A few years later, the town commissioned another concert hall, the Svømmehallen Scene, where the Norwegian pop group A-ha (“Take On Me”)recorded its last album. The Jekt Museum, displaying the kind of fishing boats that transported stockfish up the coast, was built in 2019 and won the Norwegian Museum of the Year award this year. Norway’s Ministry of Local Government and Regional Development named Bodø as the nation’s most attractive city in 2016, and a new stadium for its powerhouse FK Bodø/Glimt club and a new airport are set to be completed in 2029 and 2030, respectively.

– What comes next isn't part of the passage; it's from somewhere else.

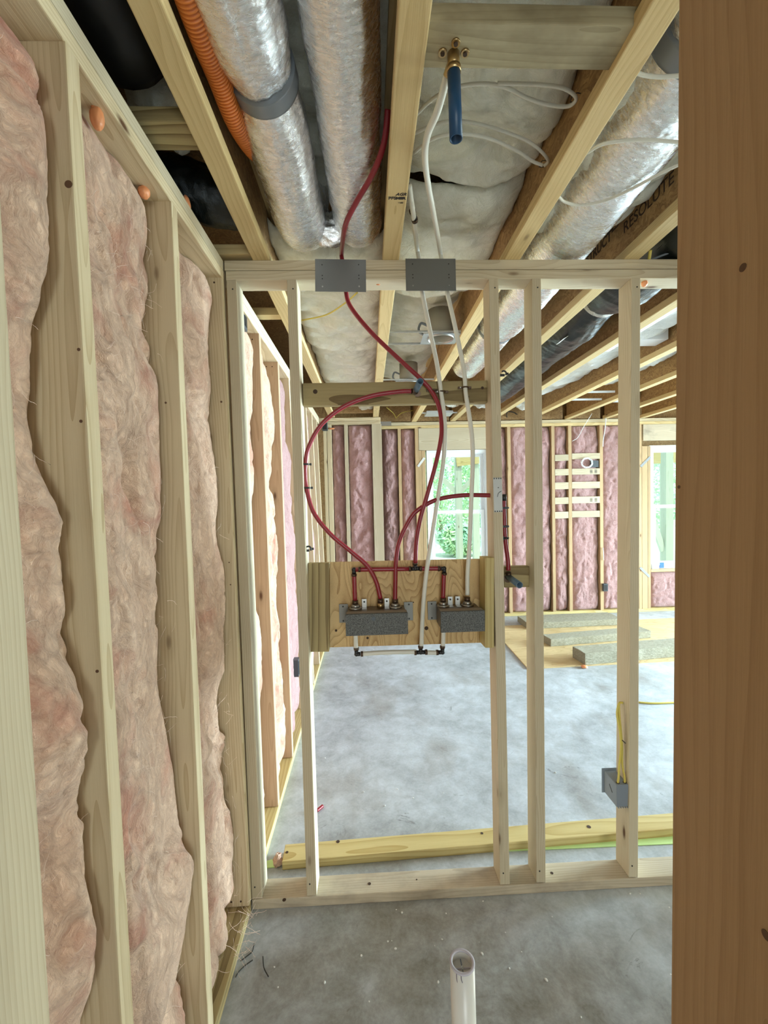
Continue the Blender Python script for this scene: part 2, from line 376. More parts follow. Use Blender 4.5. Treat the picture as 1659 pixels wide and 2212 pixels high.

“I was a student in Tromsø,” said Hanne Kristin Jakhelin, who moved to Bodø in 1998 and owns the consulting firm Muskat AS. “Coming from a student city, Bodø was very quiet. Bodø had empty streets. They had quite a lot of not-very-taken-care-of buildings. There wasn’t much to do for young people. Now it’s totally different.”

Getty Images Kjerringøy is home to Europe's only land art biennale (Credit: Getty Images)
Kjerringøy is home to Europe’s only land art biennale (Credit: Getty Images)

Infrastructure and architecture aside, one of the other factors fuelling Bodø’s growth is its emergence as an IT centre. The town’s population has jumped more than 20% in the last 18 years, but there are plenty of opportunities to escape into nature.

On the third day of my visit, I took a bus to the village of Festvag where I hopped a free 10-minute ferry across a small fjord to the town of Misten. A short bus ride later, I was in the 350-person community of Kjerringøy, surrounded by forests and mountains. Every other summer since 2007, artists from around the world travel here to live in the wilderness and make art out of whatever they see in nature (sans tools) as part of the Kjerringoy Land Art Biennale – Europe’s only land art biennale.

A shorter trip is just nine kilometers south-east of Bodø. Saltstraumen is known as the world’s strongest maelstrom, and its 110 billion gallons of water shoot through a three-kilometre straight every six hours. Elsewhere, Moysalen National Park features fjords and snow-capped peaks rising from the ocean more than 1,200m. And if you don’t happen to visit during the months of midnight Sun, chances are you may spot the Northern Lights from all over Bodø and its environs.

As the midnight Sun continues this summer, so will Bodø’s Capital of Culture programming. On 25-28 July, the Márkomeannu festival will highlight Sami art, culture and music in a series of performances and seminars. Norwegian singer-songwriter Thomas Dybdahl will play his new album at the Stormen on 5 August, and the venue will hold the Eurovision Young Musicians contest (billed as classical music’s version of the famous Eurovision Song Contest) on 17 August.

Alamy The Northern Lights are often visible in and near Bodø in the winter (Credit: Alamy)
The Northern Lights are often visible in and near Bodø in the winter (Credit: Alamy)

Bodø may have shed its “boring” image, but officials hope that the momentum of this year’s Capital of Culture designation continues into the future.

“Our tourist businesses are not as good as other places, but it will come,” Ingebrigtsen said. “We [are already feeling] the effects.”